With the growth that Census has been experiencing as artists, they have changed their approach to the process in creating their music. In some of their earlier projects, like "Sunbeam" and "Hydrangea," the approach was to create a demo instrumentally and then add the lyrics and vocals after the fact and tell stories based on how the demo was guiding them. However, with some of their most recent work, like "Ruin My Life," the opposite approach of telling the story first through the lyrics and vocals and then creating the music to fit the words better described the story that they were trying to tell. The approach that was chosen for this EP was very intentional in terms of writing where the vocals and music went hand and hand with the songs as they were created.
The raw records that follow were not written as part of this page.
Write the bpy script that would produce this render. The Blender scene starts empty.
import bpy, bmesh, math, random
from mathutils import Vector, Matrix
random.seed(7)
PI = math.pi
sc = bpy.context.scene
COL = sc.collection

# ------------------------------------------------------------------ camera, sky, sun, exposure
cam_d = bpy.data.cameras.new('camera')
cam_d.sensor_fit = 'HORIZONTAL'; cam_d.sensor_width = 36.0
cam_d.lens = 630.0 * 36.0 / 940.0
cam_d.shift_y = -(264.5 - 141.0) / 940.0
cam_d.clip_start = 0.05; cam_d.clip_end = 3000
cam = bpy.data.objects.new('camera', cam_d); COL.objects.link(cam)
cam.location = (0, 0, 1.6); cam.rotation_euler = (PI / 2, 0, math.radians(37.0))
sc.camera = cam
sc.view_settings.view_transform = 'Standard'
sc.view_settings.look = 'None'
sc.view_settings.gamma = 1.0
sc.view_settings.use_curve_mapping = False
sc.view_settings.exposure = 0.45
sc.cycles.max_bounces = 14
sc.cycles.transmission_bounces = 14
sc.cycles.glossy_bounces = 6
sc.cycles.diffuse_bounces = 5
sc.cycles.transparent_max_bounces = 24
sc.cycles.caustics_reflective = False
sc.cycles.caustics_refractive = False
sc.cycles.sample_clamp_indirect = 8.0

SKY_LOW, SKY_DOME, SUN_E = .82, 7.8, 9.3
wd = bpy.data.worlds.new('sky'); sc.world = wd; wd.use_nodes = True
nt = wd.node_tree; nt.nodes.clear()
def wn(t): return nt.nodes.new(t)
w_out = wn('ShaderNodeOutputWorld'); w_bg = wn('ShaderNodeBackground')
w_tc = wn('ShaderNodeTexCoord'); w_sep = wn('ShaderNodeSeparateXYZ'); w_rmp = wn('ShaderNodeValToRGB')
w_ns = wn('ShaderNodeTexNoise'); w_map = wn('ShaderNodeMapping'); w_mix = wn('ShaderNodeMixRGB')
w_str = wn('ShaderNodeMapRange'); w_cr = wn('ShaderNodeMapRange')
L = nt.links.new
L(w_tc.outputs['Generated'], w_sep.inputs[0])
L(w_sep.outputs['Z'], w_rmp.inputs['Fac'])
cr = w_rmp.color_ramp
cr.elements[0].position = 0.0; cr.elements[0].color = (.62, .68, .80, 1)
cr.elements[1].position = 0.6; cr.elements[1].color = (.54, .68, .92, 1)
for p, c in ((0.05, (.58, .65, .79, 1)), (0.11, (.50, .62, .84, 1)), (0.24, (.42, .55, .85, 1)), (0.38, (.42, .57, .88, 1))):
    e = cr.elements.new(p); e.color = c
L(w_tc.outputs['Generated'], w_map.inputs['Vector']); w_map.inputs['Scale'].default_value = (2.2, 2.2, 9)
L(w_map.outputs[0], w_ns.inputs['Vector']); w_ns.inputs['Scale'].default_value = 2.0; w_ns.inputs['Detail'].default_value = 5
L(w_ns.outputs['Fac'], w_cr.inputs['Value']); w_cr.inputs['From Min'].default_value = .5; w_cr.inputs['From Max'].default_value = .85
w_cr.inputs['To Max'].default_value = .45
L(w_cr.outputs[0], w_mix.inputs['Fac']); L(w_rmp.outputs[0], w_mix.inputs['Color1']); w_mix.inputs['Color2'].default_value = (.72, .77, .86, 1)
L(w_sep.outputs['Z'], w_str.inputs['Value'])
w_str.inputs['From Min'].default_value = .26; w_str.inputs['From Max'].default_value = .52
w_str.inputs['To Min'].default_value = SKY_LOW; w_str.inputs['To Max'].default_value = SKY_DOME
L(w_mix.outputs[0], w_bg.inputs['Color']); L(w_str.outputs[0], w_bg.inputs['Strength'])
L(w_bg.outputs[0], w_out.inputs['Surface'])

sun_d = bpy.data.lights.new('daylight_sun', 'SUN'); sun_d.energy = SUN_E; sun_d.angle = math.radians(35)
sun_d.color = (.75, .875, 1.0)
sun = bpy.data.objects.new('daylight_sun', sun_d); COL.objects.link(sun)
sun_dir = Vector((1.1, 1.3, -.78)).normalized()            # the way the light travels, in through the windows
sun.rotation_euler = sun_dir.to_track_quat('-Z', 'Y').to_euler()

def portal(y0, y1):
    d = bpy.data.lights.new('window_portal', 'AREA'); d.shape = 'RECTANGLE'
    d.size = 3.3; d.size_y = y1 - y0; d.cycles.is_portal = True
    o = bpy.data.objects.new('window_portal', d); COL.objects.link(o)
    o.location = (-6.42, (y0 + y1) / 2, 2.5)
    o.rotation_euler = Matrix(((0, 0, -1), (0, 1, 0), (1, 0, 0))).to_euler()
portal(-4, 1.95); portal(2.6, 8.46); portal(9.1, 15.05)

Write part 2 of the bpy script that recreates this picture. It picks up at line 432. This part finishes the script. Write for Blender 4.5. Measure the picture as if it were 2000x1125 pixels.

The creation process of the EP was, as Ben describes, vulnerable and fun. When Census was first starting out, they were writing about broad topics, like addiction, sexual assault, and depression, which Ben shares came from a place from not having much life experience to draw from, so he pulled from things that were happening in the world around him. But, with this EP, Ben shares that he came to the band with the idea of creating stories that were much more "tongue in cheek" and personal, and the other members of the band trusted him with the process.


The music truly speaks for itself in an exciting, relatable way that describes the band's journey. Ben shares with us, "I think Everything Falls Apart is the best display of artistry that this band has ever put out all around. I think it shows everything we're capable of doing, but it all feels cohesive and put together, and I love that. I hope the music finds itself. I hope that when people listen to it, they connect with it. I think my strength, as an artist and as a writer, and Census' strength, as a group in general, has always been being honest and open and vulnerable. And I think the fan base that we've been able to cultivate so far is basically just built off of people that heard the music and they could feel the passion from it, even though we're basically just a bunch of kids, and we don't know what we're doing. All we have ever wanted, the four of us in Census, is to do music for a living. We've had this dream for so long, and we want to connect with people and tour and make music for the rest of our lives. So I hope that the fans really like the music and connect with it, and build those emotional relationships and ties to the songs. But I hope that it also inspires them to keep supporting us and share the music with others, so that we can grow even further beyond what we've done so far."